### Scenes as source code
======
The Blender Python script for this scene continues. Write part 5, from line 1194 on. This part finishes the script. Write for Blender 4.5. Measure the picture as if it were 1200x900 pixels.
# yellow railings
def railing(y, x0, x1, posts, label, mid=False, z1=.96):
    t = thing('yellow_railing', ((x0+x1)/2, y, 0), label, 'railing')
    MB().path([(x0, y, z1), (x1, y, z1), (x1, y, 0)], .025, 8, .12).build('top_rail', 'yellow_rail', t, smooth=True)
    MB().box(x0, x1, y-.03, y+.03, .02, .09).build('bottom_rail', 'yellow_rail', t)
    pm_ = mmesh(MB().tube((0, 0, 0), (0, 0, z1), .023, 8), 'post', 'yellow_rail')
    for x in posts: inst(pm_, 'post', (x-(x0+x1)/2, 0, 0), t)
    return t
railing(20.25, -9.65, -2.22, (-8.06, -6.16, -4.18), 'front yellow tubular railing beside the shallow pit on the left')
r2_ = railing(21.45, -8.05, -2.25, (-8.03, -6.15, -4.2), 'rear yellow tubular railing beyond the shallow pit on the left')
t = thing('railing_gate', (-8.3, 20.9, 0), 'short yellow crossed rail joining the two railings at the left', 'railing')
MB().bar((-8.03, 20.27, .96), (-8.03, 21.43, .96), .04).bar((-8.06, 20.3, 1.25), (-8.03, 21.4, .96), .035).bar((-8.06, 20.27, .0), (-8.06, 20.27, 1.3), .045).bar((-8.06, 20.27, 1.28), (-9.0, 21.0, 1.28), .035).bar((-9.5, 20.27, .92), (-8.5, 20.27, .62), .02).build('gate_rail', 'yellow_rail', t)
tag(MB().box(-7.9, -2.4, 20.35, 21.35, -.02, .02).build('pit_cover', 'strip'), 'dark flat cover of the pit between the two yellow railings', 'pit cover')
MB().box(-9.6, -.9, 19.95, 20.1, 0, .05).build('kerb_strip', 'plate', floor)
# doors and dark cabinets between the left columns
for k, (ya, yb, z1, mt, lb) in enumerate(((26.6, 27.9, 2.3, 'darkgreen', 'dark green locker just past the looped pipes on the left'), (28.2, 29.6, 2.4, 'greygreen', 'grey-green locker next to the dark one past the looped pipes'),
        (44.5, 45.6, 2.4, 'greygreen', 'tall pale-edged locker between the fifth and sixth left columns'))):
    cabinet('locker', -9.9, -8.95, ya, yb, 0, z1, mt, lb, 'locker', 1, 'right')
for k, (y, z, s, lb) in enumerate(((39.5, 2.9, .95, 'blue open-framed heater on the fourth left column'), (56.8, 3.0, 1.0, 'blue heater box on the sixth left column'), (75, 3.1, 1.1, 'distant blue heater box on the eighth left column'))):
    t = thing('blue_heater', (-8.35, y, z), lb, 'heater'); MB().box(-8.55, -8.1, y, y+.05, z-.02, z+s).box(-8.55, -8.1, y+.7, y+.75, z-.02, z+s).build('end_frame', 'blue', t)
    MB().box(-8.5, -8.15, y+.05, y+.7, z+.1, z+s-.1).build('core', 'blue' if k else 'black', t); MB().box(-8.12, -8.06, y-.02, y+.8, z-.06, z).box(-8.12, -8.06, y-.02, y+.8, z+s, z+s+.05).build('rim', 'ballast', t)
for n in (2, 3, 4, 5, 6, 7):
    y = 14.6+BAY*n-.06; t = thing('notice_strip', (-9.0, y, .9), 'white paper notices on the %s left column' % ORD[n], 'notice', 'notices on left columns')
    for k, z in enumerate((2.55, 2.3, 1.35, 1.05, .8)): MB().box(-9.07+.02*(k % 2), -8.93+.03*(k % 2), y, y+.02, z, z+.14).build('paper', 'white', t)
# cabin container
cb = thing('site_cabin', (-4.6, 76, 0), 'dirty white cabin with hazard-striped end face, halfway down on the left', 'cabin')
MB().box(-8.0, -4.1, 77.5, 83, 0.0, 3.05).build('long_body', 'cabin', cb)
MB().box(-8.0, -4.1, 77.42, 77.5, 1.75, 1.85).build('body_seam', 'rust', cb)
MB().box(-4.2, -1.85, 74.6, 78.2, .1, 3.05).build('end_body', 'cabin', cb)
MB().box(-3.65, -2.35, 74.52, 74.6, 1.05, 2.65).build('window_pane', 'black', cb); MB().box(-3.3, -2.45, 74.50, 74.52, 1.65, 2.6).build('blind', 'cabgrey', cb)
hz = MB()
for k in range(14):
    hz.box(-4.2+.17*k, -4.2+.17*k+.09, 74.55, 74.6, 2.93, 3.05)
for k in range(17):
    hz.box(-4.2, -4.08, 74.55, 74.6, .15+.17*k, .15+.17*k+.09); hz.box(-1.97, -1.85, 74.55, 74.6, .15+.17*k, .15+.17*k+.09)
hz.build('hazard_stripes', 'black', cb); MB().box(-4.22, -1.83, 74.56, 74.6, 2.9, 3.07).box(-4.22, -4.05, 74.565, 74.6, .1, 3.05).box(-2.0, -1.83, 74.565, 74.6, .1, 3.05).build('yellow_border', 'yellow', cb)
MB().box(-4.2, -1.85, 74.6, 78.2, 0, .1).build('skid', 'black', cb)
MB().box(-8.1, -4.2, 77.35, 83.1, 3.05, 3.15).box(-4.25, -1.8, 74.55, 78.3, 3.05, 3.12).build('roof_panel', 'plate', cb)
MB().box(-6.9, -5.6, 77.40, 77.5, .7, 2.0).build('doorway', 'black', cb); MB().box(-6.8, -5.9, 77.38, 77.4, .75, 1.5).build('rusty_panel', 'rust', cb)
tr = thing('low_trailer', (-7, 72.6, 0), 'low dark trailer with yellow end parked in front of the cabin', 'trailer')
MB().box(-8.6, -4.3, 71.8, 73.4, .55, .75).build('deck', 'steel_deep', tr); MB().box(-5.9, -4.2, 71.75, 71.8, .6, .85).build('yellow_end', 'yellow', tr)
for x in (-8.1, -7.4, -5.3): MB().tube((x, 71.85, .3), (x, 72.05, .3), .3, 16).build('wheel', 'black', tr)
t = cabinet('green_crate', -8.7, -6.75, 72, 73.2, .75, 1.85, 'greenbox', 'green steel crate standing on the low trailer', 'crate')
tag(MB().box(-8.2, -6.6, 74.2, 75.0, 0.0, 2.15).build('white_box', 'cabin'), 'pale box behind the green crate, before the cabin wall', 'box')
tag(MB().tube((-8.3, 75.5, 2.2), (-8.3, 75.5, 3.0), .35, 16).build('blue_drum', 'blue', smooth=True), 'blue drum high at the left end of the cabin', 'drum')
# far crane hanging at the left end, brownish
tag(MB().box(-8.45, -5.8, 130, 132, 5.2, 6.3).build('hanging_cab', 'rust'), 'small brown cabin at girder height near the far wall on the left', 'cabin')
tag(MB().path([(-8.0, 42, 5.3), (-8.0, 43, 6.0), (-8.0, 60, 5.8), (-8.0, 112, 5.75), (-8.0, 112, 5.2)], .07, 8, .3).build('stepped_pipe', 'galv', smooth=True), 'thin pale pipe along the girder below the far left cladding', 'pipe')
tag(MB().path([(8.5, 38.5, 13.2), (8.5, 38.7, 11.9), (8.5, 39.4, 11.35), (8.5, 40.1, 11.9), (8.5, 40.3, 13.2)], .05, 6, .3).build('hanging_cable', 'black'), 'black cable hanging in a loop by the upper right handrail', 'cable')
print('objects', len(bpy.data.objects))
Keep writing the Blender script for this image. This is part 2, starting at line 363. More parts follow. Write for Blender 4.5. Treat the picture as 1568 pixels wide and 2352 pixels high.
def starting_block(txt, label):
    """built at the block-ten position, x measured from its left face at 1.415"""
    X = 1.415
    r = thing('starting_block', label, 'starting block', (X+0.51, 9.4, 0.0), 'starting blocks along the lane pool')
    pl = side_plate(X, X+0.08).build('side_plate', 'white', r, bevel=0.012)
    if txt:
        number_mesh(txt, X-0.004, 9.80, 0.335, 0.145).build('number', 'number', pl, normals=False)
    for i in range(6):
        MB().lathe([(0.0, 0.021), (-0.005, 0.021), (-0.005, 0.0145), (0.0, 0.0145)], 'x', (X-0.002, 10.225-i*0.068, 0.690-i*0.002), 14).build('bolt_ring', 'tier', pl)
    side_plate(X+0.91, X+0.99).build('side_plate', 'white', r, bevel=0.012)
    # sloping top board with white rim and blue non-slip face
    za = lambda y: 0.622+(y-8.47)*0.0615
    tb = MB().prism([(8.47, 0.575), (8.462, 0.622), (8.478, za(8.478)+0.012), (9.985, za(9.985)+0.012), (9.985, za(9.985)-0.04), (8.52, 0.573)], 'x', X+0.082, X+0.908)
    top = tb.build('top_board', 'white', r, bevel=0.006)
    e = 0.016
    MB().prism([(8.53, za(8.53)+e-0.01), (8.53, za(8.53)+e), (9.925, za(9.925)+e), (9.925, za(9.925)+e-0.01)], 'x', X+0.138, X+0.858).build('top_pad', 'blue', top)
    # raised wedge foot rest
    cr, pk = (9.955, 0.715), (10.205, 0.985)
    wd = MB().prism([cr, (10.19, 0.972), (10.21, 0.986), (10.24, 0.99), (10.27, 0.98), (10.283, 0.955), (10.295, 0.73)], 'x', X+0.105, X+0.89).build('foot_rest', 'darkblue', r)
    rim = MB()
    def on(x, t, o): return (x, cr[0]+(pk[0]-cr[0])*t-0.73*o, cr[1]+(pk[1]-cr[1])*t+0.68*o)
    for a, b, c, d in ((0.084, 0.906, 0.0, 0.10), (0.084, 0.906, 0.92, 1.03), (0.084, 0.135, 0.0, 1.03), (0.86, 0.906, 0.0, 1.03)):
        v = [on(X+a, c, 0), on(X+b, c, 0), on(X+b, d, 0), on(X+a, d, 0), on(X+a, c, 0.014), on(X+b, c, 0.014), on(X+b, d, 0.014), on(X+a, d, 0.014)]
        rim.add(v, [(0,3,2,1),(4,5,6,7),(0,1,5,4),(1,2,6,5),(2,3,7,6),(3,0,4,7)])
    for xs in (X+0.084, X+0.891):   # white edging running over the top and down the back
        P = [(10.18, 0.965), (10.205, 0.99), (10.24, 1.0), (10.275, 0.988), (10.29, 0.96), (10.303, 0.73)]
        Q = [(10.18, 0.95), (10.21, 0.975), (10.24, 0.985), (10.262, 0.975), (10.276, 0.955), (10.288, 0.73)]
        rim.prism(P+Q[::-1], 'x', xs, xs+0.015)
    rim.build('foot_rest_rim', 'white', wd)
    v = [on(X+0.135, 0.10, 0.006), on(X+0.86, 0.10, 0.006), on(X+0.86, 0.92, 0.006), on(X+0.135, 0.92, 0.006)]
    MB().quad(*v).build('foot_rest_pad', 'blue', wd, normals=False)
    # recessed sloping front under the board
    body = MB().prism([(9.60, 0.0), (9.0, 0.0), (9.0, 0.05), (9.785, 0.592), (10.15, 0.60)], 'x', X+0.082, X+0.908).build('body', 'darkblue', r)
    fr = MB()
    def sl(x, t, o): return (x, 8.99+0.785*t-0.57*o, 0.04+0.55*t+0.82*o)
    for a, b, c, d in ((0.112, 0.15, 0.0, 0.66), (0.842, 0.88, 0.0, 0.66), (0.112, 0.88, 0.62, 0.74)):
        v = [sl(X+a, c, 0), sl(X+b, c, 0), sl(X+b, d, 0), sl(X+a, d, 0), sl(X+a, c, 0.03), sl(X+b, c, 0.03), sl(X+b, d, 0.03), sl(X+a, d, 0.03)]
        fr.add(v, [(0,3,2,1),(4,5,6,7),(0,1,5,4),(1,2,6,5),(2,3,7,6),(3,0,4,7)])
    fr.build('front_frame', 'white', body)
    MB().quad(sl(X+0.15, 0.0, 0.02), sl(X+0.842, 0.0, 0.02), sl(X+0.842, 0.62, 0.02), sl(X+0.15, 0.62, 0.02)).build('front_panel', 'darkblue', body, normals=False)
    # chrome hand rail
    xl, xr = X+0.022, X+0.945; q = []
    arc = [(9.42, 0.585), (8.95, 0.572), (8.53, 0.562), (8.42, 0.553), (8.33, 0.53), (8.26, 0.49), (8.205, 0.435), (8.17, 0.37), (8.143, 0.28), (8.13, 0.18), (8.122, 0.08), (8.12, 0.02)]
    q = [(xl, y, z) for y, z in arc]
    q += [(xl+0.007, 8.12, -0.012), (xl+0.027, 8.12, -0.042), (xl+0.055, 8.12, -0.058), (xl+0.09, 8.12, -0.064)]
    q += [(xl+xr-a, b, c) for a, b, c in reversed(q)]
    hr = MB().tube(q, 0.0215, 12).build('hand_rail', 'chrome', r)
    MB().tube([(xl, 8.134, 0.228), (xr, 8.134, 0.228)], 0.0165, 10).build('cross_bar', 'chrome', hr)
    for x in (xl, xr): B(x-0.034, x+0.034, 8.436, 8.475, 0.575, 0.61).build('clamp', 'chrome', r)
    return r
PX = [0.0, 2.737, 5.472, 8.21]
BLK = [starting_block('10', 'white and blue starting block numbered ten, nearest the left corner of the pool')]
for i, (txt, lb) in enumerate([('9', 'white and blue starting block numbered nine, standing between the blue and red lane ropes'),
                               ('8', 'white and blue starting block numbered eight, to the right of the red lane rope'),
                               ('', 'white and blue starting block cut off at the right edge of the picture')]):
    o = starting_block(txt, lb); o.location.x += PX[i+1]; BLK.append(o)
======
### What is required
Show every line in the records above that contains the word "script".

### Written solution
The Blender Python script for this scene continues. Write part 5, from line 1194 on. This part finishes the script. Write for Blender 4.5. Measure the picture as if it were 1200x900 pixels.
Keep writing the Blender script for this image. This is part 2, starting at line 363. More parts follow. Write for Blender 4.5. Treat the picture as 1568 pixels wide and 2352 pixels high.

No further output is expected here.